TRANSPORT_NAME[X]=ip
NDD_NAME[X]=ip_send_source_quench
NDD_VALUE[X]=0

Where X is the next logical numerical sequence in a table
of values, with X starting at 0.
...knowing one ignores a greath many things is the first step to wisdom...
sven verhaegen
Respected Contributor

Re: network slow

I forgot to add that you should look at the latest ARPA transport pach for the OS version you are running ,some older version where recalled for a performance issuesso putting the latest should be ok , also put the latest LAN cumulative patch and the latest patch specific for your lancard in (if you didn't already), I don't have an idea what type lancard it is but al the patches are easily downloaded from the ITRC patches site , make sure to check for dependency patching
...knowing one ignores a greath many things is the first step to wisdom...
Grahame Wright
Occasional Contributor

Re: network slow

kholikt, I'd like to know if you ever found a solution to your problem.

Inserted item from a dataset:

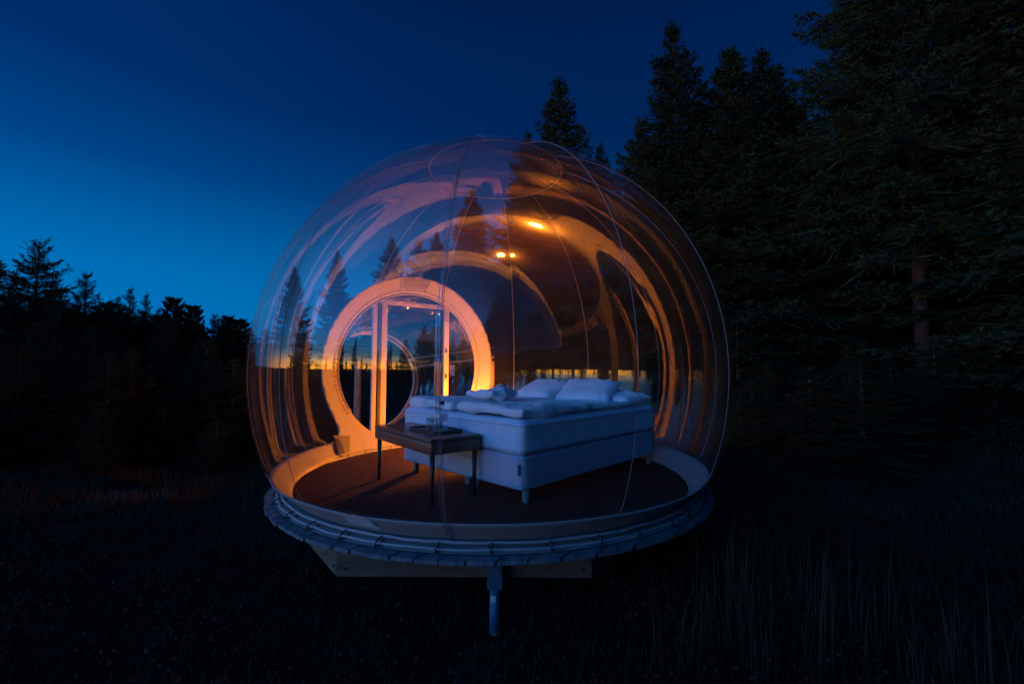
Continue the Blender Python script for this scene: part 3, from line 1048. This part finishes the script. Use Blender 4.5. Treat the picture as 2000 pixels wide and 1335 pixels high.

We have 4 new rp5470s plugged into a cisco 2950 and we're having the exact same network slowness issues. We also have 2 K570s plugged into the same switch and those communicate fine with each other. It's definitely not a Duplex issue since all of the ports on the switch are manually set to 100 Full, and so are the NICs on the HPUX machines. Any help you can give would be most appreciated!